I was pleasantly surprised that the House of Representatives managed to pass an aid package for Ukraine over the weekend, and we can expect the Senate to vote on it early this week. Ukrainians are fighting for the life of their nation, and they deserve all the help they can get. Although most House Republicans voted against the package, there’s still a healthy majority in the House as a whole for continuing aid thanks to the strong support of Democrats. Even Donald Trump’s resistance to further aid seemed to waver over the last week, although that’s more likely to have been out of a desire to stabilize Johnson’s leadership than due to any change of heart about Ukraine. Provided that the latest aid gets there fast enough and Ukrainian lines can hold throughout the summer, Americans will go into the elections in November with a pretty clear choice. Vote for Biden and House Democrats to continue to support Ukraine; vote for Trump and House Republicans to stop.
The pessimistic take
All of that been said, I’m not very optimistic about the situation in Ukraine for the same reason that I’ve never been optimistic about the situation in Ukraine: I just can’t see the way through to a good ending, for either Kyiv or the broader West.
The main reason is the disconnect between the West and Ukraine’s aims and the military means it has to achieve them.
Amid our jubilation over the latest aid package, it’s easy to lose sight of the fact that it isn’t intended to somehow power the Ukrainians to victory. It’s designed to prevent what many experts predicted would be an imminent collapse of their lines this summer as an expected Russian offensive gets underway. Ukraine has been clearly on the defensive for a long time, the result not just of shortages of materiel but also a crippling manpower shortage. The country recently passed a new mobilization law, but societal resistance looks like it will make implementation difficult.
Even if the West could send infinite materiel to Ukraine, Kyiv still needs people to hold it and fight with it and die with it.
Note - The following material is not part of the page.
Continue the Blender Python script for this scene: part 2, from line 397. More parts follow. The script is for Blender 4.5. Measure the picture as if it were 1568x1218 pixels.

Russia has its manpower problems too, but it shouldn’t come as a surprise that in a gruelling war of attrition, the country with 144 million people is probably eventually going to come out on top over the country with 30 million people. In the long term, the math just doesn’t look good. And this isn’t just an issue with the long term, either: a key factor in the failure of Ukraine’s offensive last summer was clearly a low risk tolerance brought on by the need to conserve manpower. Kyiv is still fighting defensively today, and we shouldn’t expect that to change just because of the latest aid package.
This situation looks particularly grim when you consider what Kyiv’s stated war aims are, which is the complete restoration of its territorial integrity and ejection of all Russian forces. President Zelenksy seems to be caught in a bind: he can’t mobilize the troops and international support to achieve these ends, but nor can be abandon them. It’s only whispered in the halls of Western governments and barely acknowledged in media coverage of the conflict, but these goals were probably never realistic, and they’ve never looked less realistic than today.
Almost all wars end in some sort of negotiated settlement, and this one will be no different. Yet I’ve never heard anyone put forward a credible path to negotiations which achieve Ukraine’s aims. The conventional wisdom right now is that no negotiations are possible before the November presidential election, because Putin knows that Trump has promised to pressure Kyiv into giving the Russians what they want, which will probably amount to some formalization of its annexation of eastern Ukraine and a brief pause in fighting while Russia rebuilds for the next round.
This is all probably true. But the conventional wisdom never seems to cover what will happen if Trump loses the election. If he does, there’s no reason to think that Putin is suddenly going to give up and withdraw his forces. Trump’s possible impending victory is only one of the reasons why Putin doesn’t do that, and it’s probably not as important as the knowledge that in the long term, the math is on his side. Once Biden is inaugurated again next January, the situation will look much as it does now. There’s no magic war-winning lever that a second term president can pull that a first term president can’t. The grind will continue for as long as it continues.
The optimistic takes
Since it became obvious that the aid supplemental will pass, a few analysts have tried to spell out why the view I’ve just advanced is wrong. They argue that there is in fact a plausible route to Ukrainian victory, and that this latest aid package opens the way. I wish they were right, but I don’t think they are.